Breuer, who shouldered much of the blame for the lack of criminal cases related to the financial crisis but also led the department to record settlements in other enforcement matters, spent four years as the top criminal prosecutor at the department.

He announced his plans to leave government in January, and officially left the agency earlier this month.

The law firm declined to discuss Breuer's compensation, but last year Covington reported profits per partner of $1.27 million.

FOREIGN COUNTERPARTS

While Breuer met frequently with foreign law enforcement on foreign bribery and other matters, tensions recently flared with the UK Serious Fraud Office over how to proceed with cases tied to a global investigation into the manipulation of benchmark interest rates including Libor.

UK authorities arrested former UBS employee Tom Hayes days before the Justice Department filed criminal charges against him in December, raising questions about whether the two were coordinating their efforts.

Lawyers representing firms and individuals caught up in the Libor probes have privately expressed frustration over what they perceived as international friction among the authorities.

"There are always growing pains ... when you have a very high-profile case, others will be interested in it," Breuer said, describing the relationship between DOJ and foreign counterparts as "great."

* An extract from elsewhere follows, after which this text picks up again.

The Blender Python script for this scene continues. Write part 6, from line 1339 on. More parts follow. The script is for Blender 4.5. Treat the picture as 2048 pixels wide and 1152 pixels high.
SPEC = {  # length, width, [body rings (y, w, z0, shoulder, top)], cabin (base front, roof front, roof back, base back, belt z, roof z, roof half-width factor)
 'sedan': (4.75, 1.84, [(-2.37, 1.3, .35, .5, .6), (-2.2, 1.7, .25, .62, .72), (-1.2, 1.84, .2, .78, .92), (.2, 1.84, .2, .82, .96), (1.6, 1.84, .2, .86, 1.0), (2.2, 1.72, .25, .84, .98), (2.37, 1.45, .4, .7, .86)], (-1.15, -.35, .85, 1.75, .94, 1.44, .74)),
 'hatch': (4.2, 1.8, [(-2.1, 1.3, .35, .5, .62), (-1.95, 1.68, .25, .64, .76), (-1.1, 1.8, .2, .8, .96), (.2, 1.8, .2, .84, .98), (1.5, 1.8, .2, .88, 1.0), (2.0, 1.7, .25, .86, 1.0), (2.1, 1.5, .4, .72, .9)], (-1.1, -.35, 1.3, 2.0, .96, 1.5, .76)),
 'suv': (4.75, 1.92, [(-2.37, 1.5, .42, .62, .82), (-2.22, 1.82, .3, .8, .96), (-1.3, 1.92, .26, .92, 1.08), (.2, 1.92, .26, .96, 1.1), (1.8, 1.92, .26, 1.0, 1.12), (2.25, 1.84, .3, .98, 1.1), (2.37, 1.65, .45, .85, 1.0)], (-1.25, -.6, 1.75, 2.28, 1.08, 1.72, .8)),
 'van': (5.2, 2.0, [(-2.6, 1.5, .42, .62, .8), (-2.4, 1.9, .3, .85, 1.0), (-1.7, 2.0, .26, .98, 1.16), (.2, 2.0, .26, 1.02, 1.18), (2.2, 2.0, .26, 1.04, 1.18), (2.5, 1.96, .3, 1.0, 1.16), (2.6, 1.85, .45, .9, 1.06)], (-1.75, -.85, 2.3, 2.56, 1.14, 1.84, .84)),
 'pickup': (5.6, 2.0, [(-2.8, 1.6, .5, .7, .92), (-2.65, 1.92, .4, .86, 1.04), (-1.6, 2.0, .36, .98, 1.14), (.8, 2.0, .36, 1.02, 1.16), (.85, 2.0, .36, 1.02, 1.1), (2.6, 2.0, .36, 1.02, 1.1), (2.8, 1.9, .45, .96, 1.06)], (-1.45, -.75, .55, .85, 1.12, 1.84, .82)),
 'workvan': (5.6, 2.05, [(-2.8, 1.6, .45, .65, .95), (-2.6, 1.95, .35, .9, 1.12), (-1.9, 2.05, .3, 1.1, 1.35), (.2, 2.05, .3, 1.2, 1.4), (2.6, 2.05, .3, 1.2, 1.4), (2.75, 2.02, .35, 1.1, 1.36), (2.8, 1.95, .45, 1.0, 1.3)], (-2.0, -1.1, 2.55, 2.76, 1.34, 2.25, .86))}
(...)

Breuer said he visited SFO director David Green in his London office around three months ago. "We could not have had a greater relationship," Breuer said.

TOO BIG TO JAIL?

The Justice Department has also come under fire for a perceived lax approach against the largest financial institutions, in a sentiment dubbed "too big to jail."

HSBC, for example, agreed to pay a record $1.9 billion in December to resolve charges of money laundering lapses, but was not forced to plead guilty to the conduct, and no individual bankers were criminally charged.

U.S. Attorney General Eric Holder acknowledged at a Senate hearing this month that some financial institutions are so large that it becomes difficult to prosecute them because it would "have a negative impact on the national economy, perhaps even the world economy."

Instead HSBC and other institutions enter into deferred prosecution agreements, in which the department agrees to defer and drop charges for good behavior, instead of indicting a company.

Breuer defended such agreements, which he said often result in more draconian punishments than a plea might produce.

The HSBC agreement required the bank's management to undertake a range of specific actions, for example, while a plea does not usually include such specific requirements

Subsidiaries of two other banks, UBS and RBS, in recent months did plead guilty in connection with Libor manipulation, and those deals could provide a template for future action, Breuer said.

"Everybody is seeing what will happen, and I do think more financial institutions, if they've done wrong, will be held to account in similar ways," he said.